I more or less understand what you mean, but would kid-bro, who hasn't
read (or hasn't understood) Watanabe or the Funes story?

> The overriding conclusion is that the environment selects categories,
> the human does not.

Not sure what you mean: Surely it's the human that has to do the
sorting, but the CONSEQUENCES of sorting one way or the other are
dictated by the environment.

> It does so by means of their consequences, not by
> their features or typicality.

But in the end, if the category is learnable at all, it must be based on
finding the features that are correlated with the consequences, and
focusing on them, ignoring the rest.
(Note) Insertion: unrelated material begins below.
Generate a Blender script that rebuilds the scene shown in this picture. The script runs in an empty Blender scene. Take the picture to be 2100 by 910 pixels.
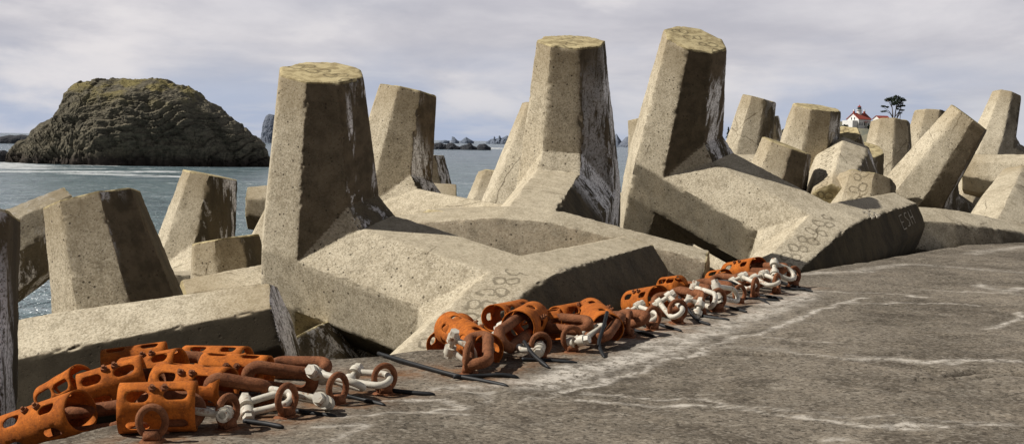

So you're right that this has little
to do with typicality, but it has everything to do with features.

> For instance, learning either by theft or
> honest toil that toadstools are the ones that make you sick, but
> mushrooms are edible.

What do "theft" and "honest toil" mean?

> Finally, assignment of objects/events to levels
> of categories is arbitrary; it varies among people and should thus be
> considered as a network.

What is the "it" that varies and should be considered as a network (and
what's the next step after dubbing it a network)? What's arbitrary is
the idea that there is a universal "basic" level in the abstraction
hierarchy that starts with unique Funes-instants and rises, through
concrete object categories, then ever more abstract categories, some
still grounded directly ("honest toil") through trial-and-error category
learning, some grounded indirectly ("linguistic theft") through being given
a string of symbols that tell you what's what, and perhaps also what the
critical features are. There is no "basic" level in any of this, except
possibly those based on common evolutionary histories (e.g., the frog's
bug-detector) or shared physical or social environments that dictate that
certain categorisations are more frequent or important than other.